Jo Fabian verlegt den „Tell“ an Stammtische in Bayern und Ost-Sachsen.

Cottbus. Mancher hat sich vielleicht überlegt, wieviel Gäste das Theater für den „Tell“ ran holt. Schiller hatte da jede Menge Leute reingeschrieben, und bei der Uraufführung in Weimar spielte 1804 die halbe Stadt mit.
Aber „Wilhelm Tell“ ist ja hier nur ein Etikett. Schiller wird gelegentlich zitiert, und es gibt keine „hohle Gasse“, durch die jemand nach Küssnacht will, denn das Stück verharrt am bayrischen Stammtisch und meint die Wir-sind-ein-Volk-und-so-weiter-Deppen aus Ostsachsen und vielleicht auch nördlich davon.
Jo Fabian, unser neuer Schauspieldirektor, hat das Stück im Genre zwischen Berchtesgadener Bauerntheater und Hamburger Ohnsorg angesiedelt.
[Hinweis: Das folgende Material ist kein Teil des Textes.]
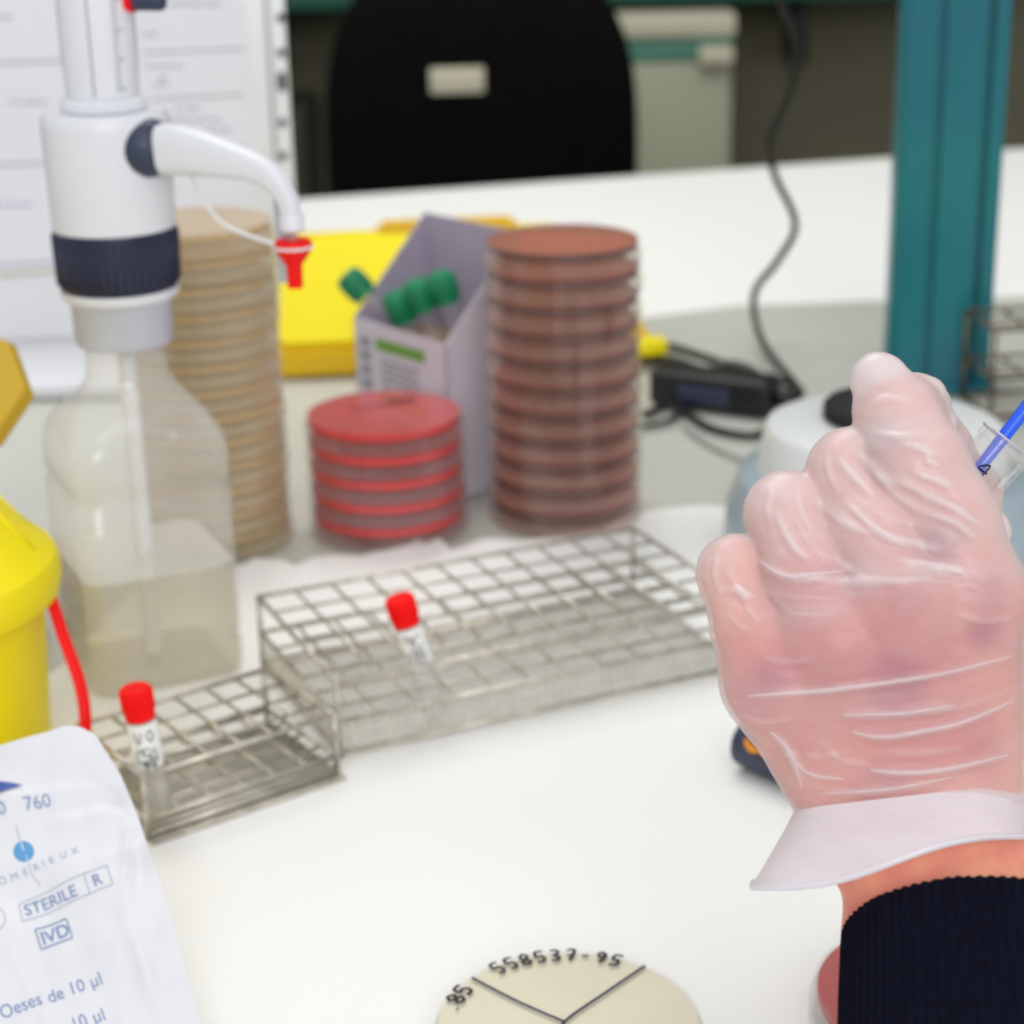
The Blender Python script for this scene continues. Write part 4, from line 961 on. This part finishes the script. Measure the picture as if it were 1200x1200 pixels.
# film is slack and milky over the fingers and the empty tips, stretched thin over the back of the hand
slack = np.clip((735-pxy[:, 1])/150, 0, 1)*.55+.45*np.clip(disp/.0005, 0, 1)
hd2 = hand_sdf(v2[:, None, None, :], .0008, .0065, .003)[:, 0, 0]
for (px_, py_, rx_, ry_, a_) in ((1012, 675, 26, 22, .5), (1100, 668, 60, 9, .35), (1048, 505, 40, 14, .4), (912, 570, 24, 16, .3), (845, 655, 20, 16, .3), (960, 720, 40, 14, .25)):
    slack = slack+a_*np.exp(-((pxy[:, 0]-px_)/rx_)**2-((pxy[:, 1]-py_)/ry_)**2)  # whiter spots set over knuckles and finger joints, apart from the slack film
slack = np.clip(slack+np.clip((hd2-.0016)/.002, 0, 1)*.9, 0, 1)
ga = gme.attributes.new('slack', 'FLOAT', 'POINT'); ga.data.foreach_set('value', slack.astype(np.float32))
def glove_mat(name, op, col=(246, 238, 238), use_attr=False):
    m = bpy.data.materials.new(name); m.use_nodes = True; nt = m.node_tree; N = nt.nodes; L = nt.links; out = N['Material Output']; b = N['Principled BSDF']
    b.inputs['Base Color'].default_value = (*lin(col), 1); b.inputs['Roughness'].default_value = .33; b.inputs['Specular IOR Level'].default_value = .6
    t = N.new('ShaderNodeBsdfTransparent'); t.inputs[0].default_value = (.98, .95, .95, 1)
    tr = N.new('ShaderNodeBsdfTranslucent'); tr.inputs[0].default_value = (*lin(col), 1)
    m1 = N.new('ShaderNodeMixShader'); m1.inputs[0].default_value = .3; L.new(b.outputs[0], m1.inputs[1]); L.new(tr.outputs[0], m1.inputs[2])
    tc = N.new('ShaderNodeTexCoord'); n = N.new('ShaderNodeTexNoise'); n.inputs['Scale'].default_value = 60; n.inputs['Detail'].default_value = 5
    mp = N.new('ShaderNodeMapping'); mp.inputs['Scale'].default_value = (.6, 1, 1.8); mp.inputs['Rotation'].default_value = (0, .4, 0); L.new(tc.outputs['Object'], mp.inputs[0]); L.new(mp.outputs[0], n.inputs['Vector'])
    mr = N.new('ShaderNodeMapRange'); mr.inputs[1].default_value = .35; mr.inputs[2].default_value = .65; mr.inputs[3].default_value = op-.05; mr.inputs[4].default_value = op+.05; L.new(n.outputs[0], mr.inputs[0])
    src = mr.outputs[0]
    if use_attr:
        at_ = N.new('ShaderNodeAttribute'); at_.attribute_name = 'slack'; m3 = N.new('ShaderNodeMath'); m3.operation = 'MULTIPLY_ADD'; m3.inputs[1].default_value = .52
        L.new(at_.outputs['Fac'], m3.inputs[0]); L.new(src, m3.inputs[2]); src = m3.outputs[0]
    lw = N.new('ShaderNodeLayerWeight'); lw.inputs[0].default_value = .3; ad = N.new('ShaderNodeMath'); ad.use_clamp = True
    ml = N.new('ShaderNodeMath'); ml.operation = 'MULTIPLY'; ml.inputs[1].default_value = .35; L.new(lw.outputs['Facing'], ml.inputs[0]); L.new(src, ad.inputs[0]); L.new(ml.outputs[0], ad.inputs[1])
    nb = N.new('ShaderNodeTexNoise'); nb.inputs['Scale'].default_value = 140; nb.inputs['Detail'].default_value = 3; L.new(mp.outputs[0], nb.inputs['Vector'])
    bp = N.new('ShaderNodeBump'); bp.inputs['Strength'].default_value = .18; bp.inputs['Distance'].default_value = .002; L.new(nb.outputs[0], bp.inputs['Height']); L.new(bp.outputs[0], b.inputs['Normal'])
    m2 = N.new('ShaderNodeMixShader'); L.new(ad.outputs[0], m2.inputs[0]); L.new(t.outputs[0], m2.inputs[1]); L.new(m1.outputs[0], m2.inputs[2]); L.new(m2.outputs[0], out.inputs[0])
    return m
gm = glove_mat('glove_film', .35, use_attr=True)
gm2 = glove_mat('glove_film_doubled', .90, (250, 247, 252))
gm3 = glove_mat('glove_fold_film', .5, (250, 240, 240))
glove = link('glove', gme, gm, person); tag(glove, 'translucent white disposable glove')
bvh = BVHTree.FromPolygons([Vector(v) for v in gW.tolist()], [tuple(q) for q in q2.tolist()])
def hit(px, py):
    d = ray(px, py).normalized(); r = bvh.ray_cast(CAM-PL, d)
    return r[0], r[1]
for k, F_ in enumerate(FOLDS):
    if k not in (4, 7, 10, 11, 12, 13, 16, 21): continue
    P2 = smooth_path([Vector((x, y, 0)) for x, y in F_], 8); pts = []; rr = []
    for i, q in enumerate(P2):
        p, nn = hit(q.x, q.y)
        if p is None: continue
        pts.append(p-(CAM-PL-p).normalized()*-.0001); rr.append(.00010+.00042*sin(pi*i/(len(P2)-1))**.7*(1.25 if k in (7, 10, 11) else .9 if k < 7 else .62))
    if len(pts) > 3:
        bm = NB(); tube(bm, pts, rr, 8); finish('glove_fold', bm, gm3, glove, edge=180)

# ---- doubled rolled-over cuff
bm = NB(); NA = 64; rings = []
def cuffpt(a, t):
    # a: angle, 0 = image right, pi/2 = near side (towards the camera), pi = image left; t: 0 upper edge .. 1 lower edge
    ca, sa = cos(a), sin(a)
    cx = 1085+t*(-8); w_ = 153+t*42*(1 if ca < 0 else .3)
    x = cx+ca*w_*(1 if ca < 0 else .82)
    ytop_ = 948-(x-930)*.115
    ybot = 1040-(x-890)*.19+10*sin((x-890)*.02)
    y = ytop_+(ybot-ytop_)*t+(0 if sa > 0 else -6*t)
    d = .521-.006*t-sa*(.0222+.0073*t)+.0006*sin(a*5+t*3)*t
    return cc(x, y, d)
for j in range(13):
    t = j/12; rings.append([to_world(cuffpt(2*pi*i/NA, t))-PL for i in range(NA)])
loft(bm, rings, False, False); cuff = finish('glove_cuff', bm, gm2, glove, edge=80); tag(cuff, 'opaque doubled cuff of the glove')
bm = NB(); tube(bm, [Vector(p) for p in rings[-1]]+[Vector(rings[-1][0])], .0009, 8, False); finish('cuff_bead', bm, gm2, glove)

# ---- ribbed knit sleeve
bm = NB(); rings = []
SLC = [(1152, 1092, .502), (1158, 1140, .494), (1166, 1220, .483), (1178, 1330, .468), (1195, 1500, .450)]
cs = [Vector(to_world(cc(*s))) for s in SLC]; cs = smooth_path(cs, 6)
NR = 160; per = 6
for i, c in enumerate(cs):
    t = (cs[min(i+1, len(cs)-1)]-cs[max(i-1, 0)]).normalized()
    xa = (RT-t*RT.dot(t)).normalized(); ya = t.cross(xa)
    gr = 1+.16*i/len(cs); lip = .93 if i == 0 else 1
    rr = []
    for k in range(NR*per//2):
        a = 2*pi*k/(NR*per//2); rib = .00045*cos(a*NR/2)
        ed = .0006*sin(a*9)
        rr.append(c+(xa*cos(a)*(.0355*gr*lip+rib)+ya*sin(a)*(.0270*gr*lip+rib))+t*(ed if i == 0 else 0)-PL)
    rings.append(rr)
inner = [[p+(cs[0]-PL-p)*.10+(cs[1]-cs[0]).normalized()*.004 for p in rings[0]]]
loft(bm, [inner[0]]+rings, False, False); slv = finish('sleeve', bm, m_knit, person, edge=120); tag(slv, 'dark navy ribbed knit sleeve')

# ================================================================== tube and blue loop held by the fingers
ta = PD(1112, 590, .548); tb_ = PD(1176, 514, .545); axt = (tb_-ta).normalized(); LT = (tb_-ta).length
st = thing('sample_tube', 'open clear tube held in the gloved fingers with a blue loop inside', 'test tube', ta)
Ms = frame((0, 0, 0), RT, axt); Rt = .0062
bm = NB(); lathe(bm, [(0, -.012), (.003, -.0115), (Rt-.001, -.004), (Rt, 0), (Rt, LT-.003), (Rt+.0006, LT-.0025), (Rt+.0006, LT), (Rt-.0007, LT), (Rt-.0007, 0), (.003, -.0095), (0, -.010)], 40, Ms); finish('tube_body', bm, m_clearw, st)
bm = NB(); n_ = 40
tube(bm, [Ms @ Vector(((Rt+.0006)*cos(2*pi*k/n_), (Rt+.0006)*sin(2*pi*k/n_), LT)) for k in range(n_+1)], .0004, 6, False); finish('tube_rim', bm, m_pale_pl, st)
hd_ = RT*.72+(-UP)*.69; hd_ = (hd_-axt*hd_.dot(axt)).normalized()
bm = NB(); box(bm, .0068, .0092, -.0035, .0035, LT-.012, LT-.0025, .0008, M=frame((0, 0, 0), hd_, axt)); finish('hinge_tab', bm, m_clearw, st)
bm = NB(); q0 = hd_*(Rt-.0006)
for chh, sft in (('8', .010), ('4', .0135)):
    for ln in DIG[chh]:
        pts = []
        toc = (CAM-ta).normalized(); toc = (toc-axt*toc.dot(axt)).normalized(); sd = axt.cross(toc)
        for (x, y) in ln:
            aa_ = .2+(x-.5)*.6; pts.append(axt*(sft-.002+y*.0035)+(toc*cos(aa_)+hd_*sin(aa_))*(Rt+.0003))
        tube(bm, smooth_path(pts, 3), .0003, 5)
finish('handwriting', bm, m_ink, st)
la = PD(1137, 562, .5445); lb_ = PD(1330, 316, .535)
il = thing('inoculation_loop', 'blue plastic inoculation loop stick reaching into the held tube', 'loop', la)
bm = NB(); v = lb_-la; tube(bm, [Vector((0, 0, 0)), v*.25, v*.5, v], [.0016, .0019, .0022, .0024], 12); finish('loop_handle', bm, m_blue, il)
bm = NB(); ax_ = -v.normalized()
tube(bm, [ax_*.0001, ax_*.004], .0006, 8); sd = ax_.cross(FW).normalized()
tube(bm, [ax_*(.0056)+(ax_*cos(q)+sd*sin(q))*.0016 for q in [2*pi*k/20 for k in range(21)]], .0004, 6, False); finish('loop_ring', bm, m_blue, il)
Er führt Regie und räumt, zusammen mit Katharina Lautsch, auch die Autorenschaft ein.
Sein Tell (Denis Schmidt) ist ein ganz zahmer dörflicher Papa, der sich opportunistisch zu Boden knallt, wenn häuslicher Friede in Gefahr gerät. Das freut Gessler (Wolf Gerlach, richtig giftig), der seinen Herrschaftshut auf den Zehnender geworfen hat und lustvoll die hölzernen Stammtisch-Knaben terrorisiert.
Deren Wortführer ist Stauffacher (Thomas Schweiberer, kaum zu halten, wenn er ins besoffene Kreiseln gerät), und dem gibt Fabian – was ja heute auf jedem Platz möglich ist – erst mal ein Mikrofon. Sein Weib (Gabriella Weber, wie eine Wirtin im richtigen Leben) sieht mit Skepsis, wie ihr Gemahl sich aufgockelt. Und dann fügen sich die Weisheiten für feige Stammtischbrüder (Matthias Horn, der seriöse, Boris Schwiebert, der verlangsamt bäuerliche) zu hoher Philosophie. Den deutschen Dichter (pantomimisch großartiger Axel Strothmann) haut’s da einfach um. Es endet erwartungsgemäß: skandierende Rufe, die dem Klange nach, nicht mal in den Worten, vertraut ärgerlich schallen. Naja.
Schiller war’s nicht. Aber ein ziemlich kraftvolles Theater, in dem das Lachen nachlässt. J.H.